Written by Matt Wainwright (contact - e-mail) -- August 2nd, 2007 | Share - Save - E-mail

The Simpsons is a pop-cultural paradox. The show retains its irreverence, while its broad commercial appeal should allow Fox marketing executives to leave the franchise on autopilot. Instead, to generate interest in The Simpsons Movie, Fox launched its second proprietary Simpsons site last year, simpsonsmovie.com. Ahead of the movie’s release, the site’s visitor-count averaged 118% growth in May and June. Meanwhile, traffic to the established site, thesimpsons.com, dropped by 50% in June.
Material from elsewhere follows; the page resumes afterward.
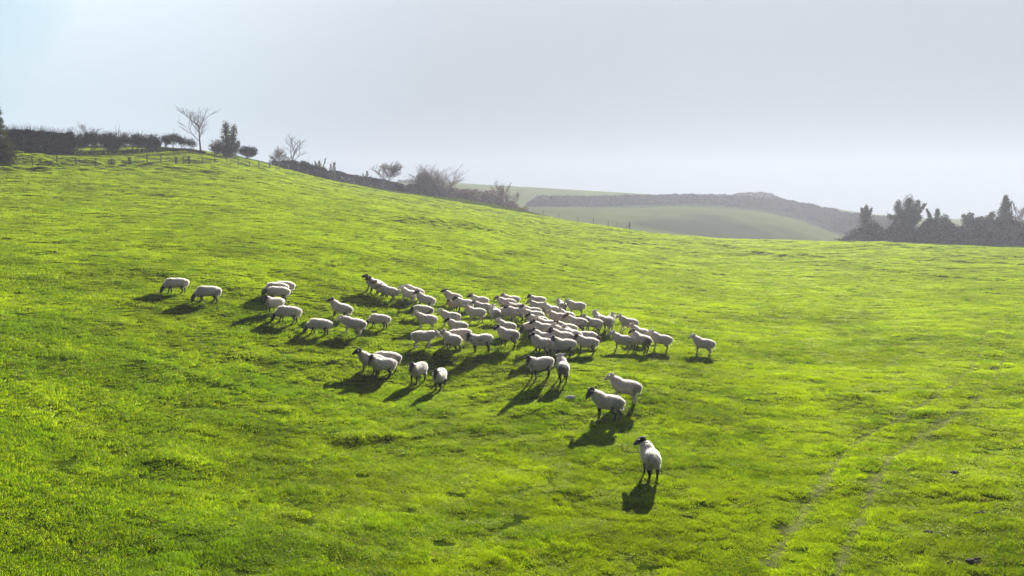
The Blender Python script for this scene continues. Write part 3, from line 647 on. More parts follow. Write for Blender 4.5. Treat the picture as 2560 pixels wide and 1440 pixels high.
low = np.clip(1.1+gap*.9, .5, 1)[keep]; x, y, r, tr, clump = x[keep], y[keep], r[keep], tr[keep], clump[keep]
z = np.concatenate([H(x[i:i+150000], y[i:i+150000]) for i in range(0, len(x), 150000)])
wd = (r/13)**.72*np.where(np.abs(np.arctan2(x, y)) > .68, 1.45, 1); hs = low*(.30+.85*clump)*(1-.6*tr)*np.clip((r/15)**.25, .9, 1.6)
sx = np.c_[wd, wd, hs].astype(np.float32)
n = len(x)
pk_ = rng.choice(6, n, p=[.22, .2, .2, .13, .2, .05])
shade_mix = .16+.34*np.clip((10-x-.35*y)/14, 0, 1)*np.clip((46-y)/24, 0, 1)+(.45*gnoise(x/2.6, y/1.9, 51)+.28*gnoise(x/9, y/7, 52))*np.clip(1.5-y/60, .35, 1)     # tufts darkened low on the left as painted shading; noise varies the rest
dry = (.012+.05*np.clip(gnoise(x/1.2, y/1.0, 53)-.25, 0, 1))
u_ = rng.random(n); pk_ = np.where(u_ < shade_mix, 6+rng.integers(0, 3, n), pk_); pk_ = np.where(rng.random(n) < dry, 9, pk_)
go = mesh_obj('grass', np.c_[x, y, z], np.zeros((0, 4), dtype=np.int32), None,
              attrs={'scl': ('FLOAT_VECTOR', sx), 'rz': ('FLOAT', (rng.random(n)*6.283).astype(np.float32)), 'pick': ('INT', pk_.astype(np.int32))})
tag(go, 'short green pasture grass, tufted and grazed', 'grass', kind='stuff')
ng = bpy.data.node_groups.new('scatter', 'GeometryNodeTree')
ng.interface.new_socket('Geometry', in_out='INPUT', socket_type='NodeSocketGeometry'); ng.interface.new_socket('Geometry', in_out='OUTPUT', socket_type='NodeSocketGeometry')
gi = N(ng, 'NodeGroupInput'); go_ = N(ng, 'NodeGroupOutput'); ip = N(ng, 'GeometryNodeInstanceOnPoints'); ci = N(ng, 'GeometryNodeCollectionInfo')
ci.inputs['Collection'].default_value = tcol; ci.inputs['Separate Children'].default_value = True; ci.inputs['Reset Children'].default_value = True
def nat(name, ty): a = N(ng, 'GeometryNodeInputNamedAttribute'); a.data_type = ty; a.inputs['Name'].default_value = name; return a.outputs['Attribute']
cx = N(ng, 'ShaderNodeCombineXYZ'); lk(ng, nat('rz', 'FLOAT'), cx.inputs['Z'])
lk(ng, gi.outputs[0], ip.inputs['Points']); lk(ng, ci.outputs[0], ip.inputs['Instance']); ip.inputs['Pick Instance'].default_value = True
lk(ng, nat('pick', 'INT'), ip.inputs['Instance Index']); lk(ng, cx.outputs[0], ip.inputs['Rotation']); lk(ng, nat('scl', 'FLOAT_VECTOR'), ip.inputs['Scale'])
lk(ng, ip.outputs[0], go_.inputs[0])
md = go.modifiers.new('scatter', 'NODES'); md.node_group = ng
# ---------------------------------------------------------------- woody plants
def bark_mat(name, col, col2, s=3.):
    m, nt = newmat(name); o = N(nt, 'ShaderNodeOutputMaterial'); b = N(nt, 'ShaderNodeBsdfPrincipled'); g = N(nt, 'ShaderNodeNewGeometry')
    n = N(nt, 'ShaderNodeTexNoise'); n.inputs['Scale'].default_value = s; n.inputs['Detail'].default_value = 5; lk(nt, g.outputs['Position'], n.inputs['Vector'])
    lk(nt, mixc(nt, n.outputs[0], col, col2), b.inputs['Base Color']); b.inputs['Roughness'].default_value = .85; b.inputs['Specular IOR Level'].default_value = .2
    lk(nt, b.outputs[0], o.inputs[0]); return m
M_BARK = bark_mat('bark', (.05, .04, .045), (.12, .10, .09)); M_TWIG = bark_mat('bare_twigs', (.030, .018, .024), (.065, .04, .042), 1.2)
M_PALE = bark_mat('pale_twigs', (.16, .12, .10), (.26, .20, .17), 1.2)
M_SCRUB = leaf_mat('scrub_leaf', (.050, .028, .048), (.06, .03, .05), .25, .5, 0, .5)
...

There is more to this than textbook market cannibalization. Together the sites had 340,000 visitors in May, but lost 38% of that traffic into June. So, where are they going? Further, should Fox invest in winning them back?

In the past 90 days, 18% of traffic to the two sites came from search, and most of those search-visitors (68%) arrived through any of the top-10 search terms. Those same terms also led some would-be Simpsons visitors to other sites. These sites included internet behemoths, like YouTube and MySpace, as well as reference sites, like Wikipedia, IMDB and the fan-run Simpsons Archive (SNPP).
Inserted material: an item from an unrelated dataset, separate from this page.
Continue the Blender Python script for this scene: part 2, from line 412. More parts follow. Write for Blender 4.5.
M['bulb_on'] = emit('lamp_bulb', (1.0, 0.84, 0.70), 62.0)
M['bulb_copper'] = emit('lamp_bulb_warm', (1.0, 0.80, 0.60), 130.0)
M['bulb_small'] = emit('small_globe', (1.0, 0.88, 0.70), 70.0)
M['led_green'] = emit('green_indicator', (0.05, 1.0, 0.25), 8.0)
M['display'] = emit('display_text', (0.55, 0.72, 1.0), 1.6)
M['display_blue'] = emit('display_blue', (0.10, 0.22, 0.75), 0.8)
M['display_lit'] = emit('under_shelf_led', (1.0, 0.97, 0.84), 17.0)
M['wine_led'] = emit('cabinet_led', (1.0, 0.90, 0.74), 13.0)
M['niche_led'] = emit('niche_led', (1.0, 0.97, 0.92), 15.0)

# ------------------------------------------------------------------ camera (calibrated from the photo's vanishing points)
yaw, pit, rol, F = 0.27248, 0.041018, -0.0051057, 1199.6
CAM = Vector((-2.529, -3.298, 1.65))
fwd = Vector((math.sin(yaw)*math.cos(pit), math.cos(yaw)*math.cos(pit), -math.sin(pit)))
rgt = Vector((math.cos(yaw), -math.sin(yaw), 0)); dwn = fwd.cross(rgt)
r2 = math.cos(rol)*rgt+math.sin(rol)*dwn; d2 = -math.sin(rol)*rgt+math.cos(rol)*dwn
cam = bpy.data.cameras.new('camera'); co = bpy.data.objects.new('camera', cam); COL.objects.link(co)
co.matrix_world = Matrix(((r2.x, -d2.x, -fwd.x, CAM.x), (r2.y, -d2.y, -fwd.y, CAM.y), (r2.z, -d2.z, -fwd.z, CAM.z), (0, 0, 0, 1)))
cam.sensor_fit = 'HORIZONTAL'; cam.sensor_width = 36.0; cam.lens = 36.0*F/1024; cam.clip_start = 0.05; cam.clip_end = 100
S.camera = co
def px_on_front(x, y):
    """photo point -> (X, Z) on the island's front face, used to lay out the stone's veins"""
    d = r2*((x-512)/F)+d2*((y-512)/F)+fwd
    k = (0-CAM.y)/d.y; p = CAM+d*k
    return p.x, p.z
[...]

But from April to June, visitor counts to Wikipedia and SNPP dropped 4% and 12% respectively, while IMDB’s traffic stayed flat. However, for a sampling of Simpsons-related content on IMDB and Wikipedia, traffic actually grew in that period. Wikipedia saw a 6% increase in such traffic, while IMDB saw a 22% increase in the same. On Wikipedia, traffic to Simpsons content, as a fraction of overall traffic, rose from 0.21% in April to 0.25% in June. Although it seems miniscule, this represents a 19% increase in Wikipedia’s “Simpsons Ratio.” IMDB saw a 10% increase in that same ratio.

Though not exhaustive, this analysis provides a better view of The Simpsons true online presence. Simpsons fans do not express their devotion by exclusively surfing to Fox-approved content. Instead, they visit Wikipedia to confirm that Ned Flanders’ Hispanic cousin is named José Flanders. They visit IMDB to learn that the voices behind Homer, Krusty and Mayor Quimby are all Dan Castellaneta. And forwarding a Simpsons clip from YouTube will always lower one’s chance of embarrassment. In that light, Fox never even lost these Simpsons fans.